WRITTEN INSTRUCTION -
Reproduce all the lines exactly as they stand, apart from the pictures.

───── EXTRACTED DATA ─────

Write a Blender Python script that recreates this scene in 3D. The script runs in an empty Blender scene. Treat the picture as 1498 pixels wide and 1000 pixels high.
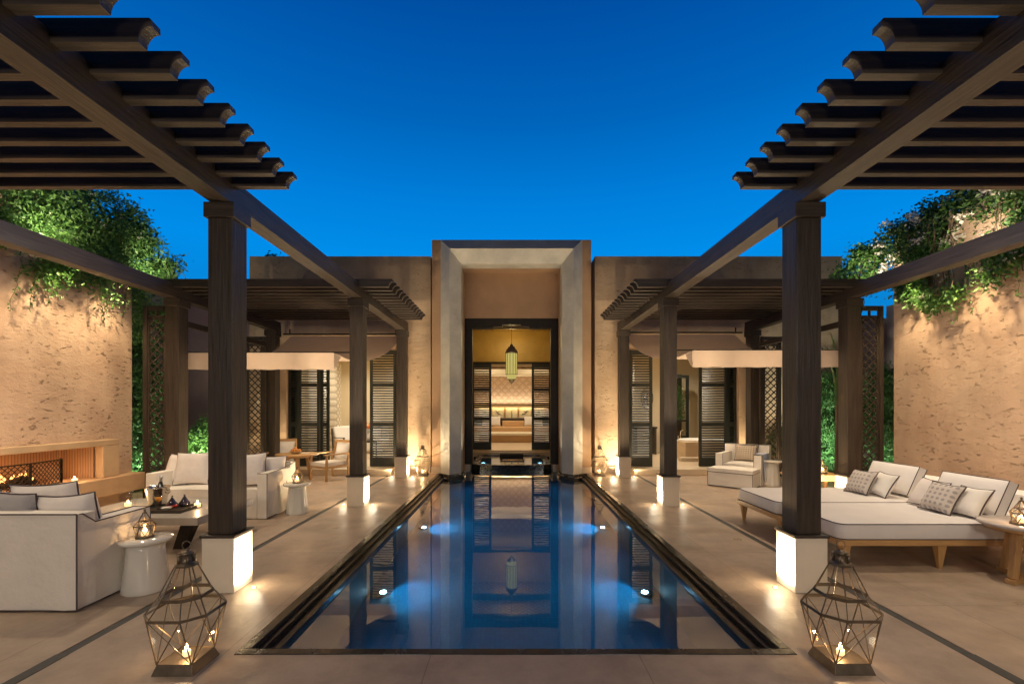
import bpy, math, random
from mathutils import Vector, Matrix, Euler, noise
random.seed(7)
R = math.radians
scene = bpy.context.scene
COL = scene.collection

# ------------------------------------------------------------------ mesh builder
class MB:
    def __init__(s): s.v=[]; s.f=[]; s.sm=[]
    def add(s, vs, fs, smooth=False):
        o=len(s.v); s.v += [tuple(p) for p in vs]
        for f in fs: s.f.append([i+o for i in f]); s.sm.append(smooth)
        return s
    def box(s,x0,x1,y0,y1,z0,z1):
        if x1<x0: x0,x1=x1,x0
        if y1<y0: y0,y1=y1,y0
        if z1<z0: z0,z1=z1,z0
        return s.add([(x0,y0,z0),(x1,y0,z0),(x1,y1,z0),(x0,y1,z0),(x0,y0,z1),(x1,y0,z1),(x1,y1,z1),(x0,y1,z1)],
            [(0,3,2,1),(4,5,6,7),(0,1,5,4),(1,2,6,5),(2,3,7,6),(3,0,4,7)])
    def hexa(s,b,t):   # bottom 4 pts ccw, top 4 pts ccw
        return s.add(list(b)+list(t),[(0,3,2,1),(4,5,6,7),(0,1,5,4),(1,2,6,5),(2,3,7,6),(3,0,4,7)])
    def bar(s,p0,p1,w,h=None,up=(0,0,1)):
        h=h or w; p0=Vector(p0); p1=Vector(p1); d=(p1-p0).normalized(); u=Vector(up)
        if abs(d.dot(u))>.98: u=Vector((0,1,0))
        a=d.cross(u).normalized(); b=a.cross(d).normalized(); a*=w/2; b*=h/2
        return s.hexa([p0-a-b,p0+a-b,p0+a+b,p0-a+b],[p1-a-b,p1+a-b,p1+a+b,p1-a+b])
    def prism(s,poly,axis,a0,a1,smooth=False):
        # poly: 2d points; axis 'x': poly=(y,z); 'y': poly=(x,z); 'z': poly=(x,y)
        def P(p,a):
            return {'x':(a,p[0],p[1]),'y':(p[0],a,p[1]),'z':(p[0],p[1],a)}[axis]
        n=len(poly); vs=[P(p,a0) for p in poly]+[P(p,a1) for p in poly]
        fs=[tuple(range(n)),tuple(reversed(range(n,2*n)))]+[(i,n+i,n+(i+1)%n,(i+1)%n) for i in range(n)]
        return s.add(vs,fs,smooth)
    def lathe(s,prof,n=32,c=(0,0),flute=0,nf=0):
        vs=[];fs=[]; m=len(prof)
        for i in range(n):
            a=2*math.pi*i/n
            for r,z in prof:
                rr=r*(1+flute*math.cos(nf*a)) if flute else r
                vs.append((c[0]+rr*math.cos(a),c[1]+rr*math.sin(a),z))
        for i in range(n):
            j=(i+1)%n
            for k in range(m-1): fs.append((i*m+k,j*m+k,j*m+k+1,i*m+k+1))
        s.add(vs,fs,True)
        o=len(s.v)-len(vs)
        for k in (0,m-1):
            if prof[k][0]>1e-4:
                s.f.append([o+i*m+k for i in (range(n) if k else reversed(range(n)))]); s.sm.append(False)
        return s
    def tube(s,pts,r,n=6,closed=False):
        pts=[Vector(p) for p in pts]; L=len(pts); vs=[];fs=[]
        prev=None
        for i,p in enumerate(pts):
            if closed: d=pts[(i+1)%L]-pts[i-1]
            else: d=pts[min(i+1,L-1)]-pts[max(i-1,0)]
            d.normalize()
            if prev is None:
                a=d.orthogonal().normalized()
            else:
                a=prev-d*prev.dot(d)
                if a.length<1e-5: a=d.orthogonal()
                a.normalize()
            prev=a; b=d.cross(a)
            rr=r[i] if isinstance(r,(list,tuple)) else r
            for k in range(n):
                t=2*math.pi*k/n; vs.append(p+a*(rr*math.cos(t))+b*(rr*math.sin(t)))
        for i in range(L if closed else L-1):
            j=(i+1)%L
            for k in range(n): fs.append((i*n+k,j*n+k,j*n+(k+1)%n,i*n+(k+1)%n))
        if not closed: fs.append(tuple(reversed(range(n)))); fs.append(tuple(range((L-1)*n,L*n)))
        return s.add(vs,fs,True)
    def grid(s,fn,nu,nv,smooth=True,flip=False):
        vs=[fn(i/nu,j/nv) for i in range(nu+1) for j in range(nv+1)]
        fs=[]
        for i in range(nu):
            for j in range(nv):
                q=(i*(nv+1)+j,(i+1)*(nv+1)+j,(i+1)*(nv+1)+j+1,i*(nv+1)+j+1)
                fs.append(tuple(reversed(q)) if flip else q)
        return s.add(vs,fs,smooth)
    def ball(s,c,r,n=10,sz=1):
        prof=[(max(r*math.sin(math.pi*k/n),0.0),c[2]-sz*r*math.cos(math.pi*k/n)) for k in range(n+1)]
        return s.lathe(prof,n+4,(c[0],c[1]))
    def xf(s,M):
        s.v=[tuple(M@Vector(p)) for p in s.v]; return s

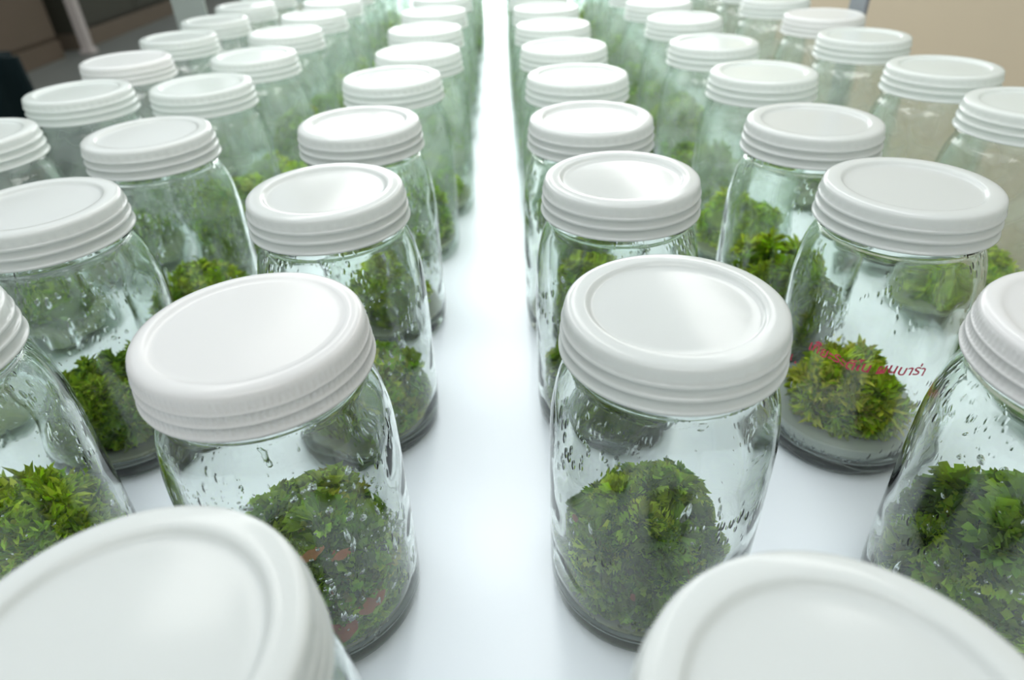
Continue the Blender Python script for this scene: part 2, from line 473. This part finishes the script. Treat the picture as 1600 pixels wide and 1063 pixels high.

─────

REPLY -
Write a Blender Python script that recreates this scene in 3D. The script runs in an empty Blender scene. Treat the picture as 1498 pixels wide and 1000 pixels high.
import bpy, math, random
from mathutils import Vector, Matrix, Euler, noise
random.seed(7)
R = math.radians
scene = bpy.context.scene
COL = scene.collection

# ------------------------------------------------------------------ mesh builder
class MB:
    def __init__(s): s.v=[]; s.f=[]; s.sm=[]
    def add(s, vs, fs, smooth=False):
        o=len(s.v); s.v += [tuple(p) for p in vs]
        for f in fs: s.f.append([i+o for i in f]); s.sm.append(smooth)
        return s
    def box(s,x0,x1,y0,y1,z0,z1):
        if x1<x0: x0,x1=x1,x0
        if y1<y0: y0,y1=y1,y0
        if z1<z0: z0,z1=z1,z0
        return s.add([(x0,y0,z0),(x1,y0,z0),(x1,y1,z0),(x0,y1,z0),(x0,y0,z1),(x1,y0,z1),(x1,y1,z1),(x0,y1,z1)],
            [(0,3,2,1),(4,5,6,7),(0,1,5,4),(1,2,6,5),(2,3,7,6),(3,0,4,7)])
    def hexa(s,b,t):   # bottom 4 pts ccw, top 4 pts ccw
        return s.add(list(b)+list(t),[(0,3,2,1),(4,5,6,7),(0,1,5,4),(1,2,6,5),(2,3,7,6),(3,0,4,7)])
    def bar(s,p0,p1,w,h=None,up=(0,0,1)):
        h=h or w; p0=Vector(p0); p1=Vector(p1); d=(p1-p0).normalized(); u=Vector(up)
        if abs(d.dot(u))>.98: u=Vector((0,1,0))
        a=d.cross(u).normalized(); b=a.cross(d).normalized(); a*=w/2; b*=h/2
        return s.hexa([p0-a-b,p0+a-b,p0+a+b,p0-a+b],[p1-a-b,p1+a-b,p1+a+b,p1-a+b])
    def prism(s,poly,axis,a0,a1,smooth=False):
        # poly: 2d points; axis 'x': poly=(y,z); 'y': poly=(x,z); 'z': poly=(x,y)
        def P(p,a):
            return {'x':(a,p[0],p[1]),'y':(p[0],a,p[1]),'z':(p[0],p[1],a)}[axis]
        n=len(poly); vs=[P(p,a0) for p in poly]+[P(p,a1) for p in poly]
        fs=[tuple(range(n)),tuple(reversed(range(n,2*n)))]+[(i,n+i,n+(i+1)%n,(i+1)%n) for i in range(n)]
        return s.add(vs,fs,smooth)
    def lathe(s,prof,n=32,c=(0,0),flute=0,nf=0):
        vs=[];fs=[]; m=len(prof)
        for i in range(n):
            a=2*math.pi*i/n
            for r,z in prof:
                rr=r*(1+flute*math.cos(nf*a)) if flute else r
                vs.append((c[0]+rr*math.cos(a),c[1]+rr*math.sin(a),z))
        for i in range(n):
            j=(i+1)%n
            for k in range(m-1): fs.append((i*m+k,j*m+k,j*m+k+1,i*m+k+1))
        s.add(vs,fs,True)
        o=len(s.v)-len(vs)
        for k in (0,m-1):
            if prof[k][0]>1e-4:
                s.f.append([o+i*m+k for i in (range(n) if k else reversed(range(n)))]); s.sm.append(False)
        return s
    def tube(s,pts,r,n=6,closed=False):
        pts=[Vector(p) for p in pts]; L=len(pts); vs=[];fs=[]
        prev=None
        for i,p in enumerate(pts):
            if closed: d=pts[(i+1)%L]-pts[i-1]
            else: d=pts[min(i+1,L-1)]-pts[max(i-1,0)]
            d.normalize()
            if prev is None:
                a=d.orthogonal().normalized()
            else:
                a=prev-d*prev.dot(d)
                if a.length<1e-5: a=d.orthogonal()
                a.normalize()
            prev=a; b=d.cross(a)
            rr=r[i] if isinstance(r,(list,tuple)) else r
            for k in range(n):
                t=2*math.pi*k/n; vs.append(p+a*(rr*math.cos(t))+b*(rr*math.sin(t)))
        for i in range(L if closed else L-1):
            j=(i+1)%L
            for k in range(n): fs.append((i*n+k,j*n+k,j*n+(k+1)%n,i*n+(k+1)%n))
        if not closed: fs.append(tuple(reversed(range(n)))); fs.append(tuple(range((L-1)*n,L*n)))
        return s.add(vs,fs,True)
    def grid(s,fn,nu,nv,smooth=True,flip=False):
        vs=[fn(i/nu,j/nv) for i in range(nu+1) for j in range(nv+1)]
        fs=[]
        for i in range(nu):
            for j in range(nv):
                q=(i*(nv+1)+j,(i+1)*(nv+1)+j,(i+1)*(nv+1)+j+1,i*(nv+1)+j+1)
                fs.append(tuple(reversed(q)) if flip else q)
        return s.add(vs,fs,smooth)
    def ball(s,c,r,n=10,sz=1):
        prof=[(max(r*math.sin(math.pi*k/n),0.0),c[2]-sz*r*math.cos(math.pi*k/n)) for k in range(n+1)]
        return s.lathe(prof,n+4,(c[0],c[1]))
    def xf(s,M):
        s.v=[tuple(M@Vector(p)) for p in s.v]; return s

Continue the Blender Python script for this scene: part 2, from line 473. This part finishes the script. Treat the picture as 1600 pixels wide and 1063 pixels high.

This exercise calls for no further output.